■ Given information ■
########
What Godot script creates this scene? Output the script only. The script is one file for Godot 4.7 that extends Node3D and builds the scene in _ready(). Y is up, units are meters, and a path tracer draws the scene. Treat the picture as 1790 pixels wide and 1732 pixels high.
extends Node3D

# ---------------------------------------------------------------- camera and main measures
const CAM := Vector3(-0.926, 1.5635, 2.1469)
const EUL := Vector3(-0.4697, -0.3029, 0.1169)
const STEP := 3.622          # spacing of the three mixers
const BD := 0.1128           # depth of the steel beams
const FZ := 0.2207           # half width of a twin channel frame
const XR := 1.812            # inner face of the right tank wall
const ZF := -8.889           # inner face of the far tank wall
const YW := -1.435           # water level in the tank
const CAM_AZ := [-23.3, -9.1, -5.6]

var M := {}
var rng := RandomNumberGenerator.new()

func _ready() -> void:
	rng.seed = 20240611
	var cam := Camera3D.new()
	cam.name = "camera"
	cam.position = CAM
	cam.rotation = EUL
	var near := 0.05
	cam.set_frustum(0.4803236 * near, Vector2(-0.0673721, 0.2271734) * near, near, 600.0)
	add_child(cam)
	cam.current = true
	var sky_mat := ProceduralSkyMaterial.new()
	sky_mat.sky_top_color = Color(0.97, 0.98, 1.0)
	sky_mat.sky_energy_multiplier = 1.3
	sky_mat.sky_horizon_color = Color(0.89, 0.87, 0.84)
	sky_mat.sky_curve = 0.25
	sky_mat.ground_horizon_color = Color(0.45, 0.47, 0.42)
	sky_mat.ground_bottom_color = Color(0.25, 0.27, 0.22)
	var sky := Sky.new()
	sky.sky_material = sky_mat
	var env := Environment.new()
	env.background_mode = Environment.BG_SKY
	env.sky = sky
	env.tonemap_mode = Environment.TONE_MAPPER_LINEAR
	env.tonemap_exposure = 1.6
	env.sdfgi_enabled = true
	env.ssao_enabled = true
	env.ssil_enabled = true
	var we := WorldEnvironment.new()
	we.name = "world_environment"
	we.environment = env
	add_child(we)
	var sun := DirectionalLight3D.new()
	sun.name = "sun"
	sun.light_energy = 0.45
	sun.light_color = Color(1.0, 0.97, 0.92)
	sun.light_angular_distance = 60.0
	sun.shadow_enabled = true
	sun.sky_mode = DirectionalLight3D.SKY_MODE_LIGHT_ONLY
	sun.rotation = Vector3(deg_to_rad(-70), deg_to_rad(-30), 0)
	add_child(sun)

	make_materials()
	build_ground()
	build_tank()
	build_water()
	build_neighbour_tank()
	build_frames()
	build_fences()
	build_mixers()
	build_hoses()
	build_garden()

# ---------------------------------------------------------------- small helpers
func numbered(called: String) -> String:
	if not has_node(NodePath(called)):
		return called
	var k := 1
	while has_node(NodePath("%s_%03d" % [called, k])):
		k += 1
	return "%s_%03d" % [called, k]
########
■ Problem details ■
Find how many lines in the listing contain the word "extends" and give that count alone.

■ Written answer ■
2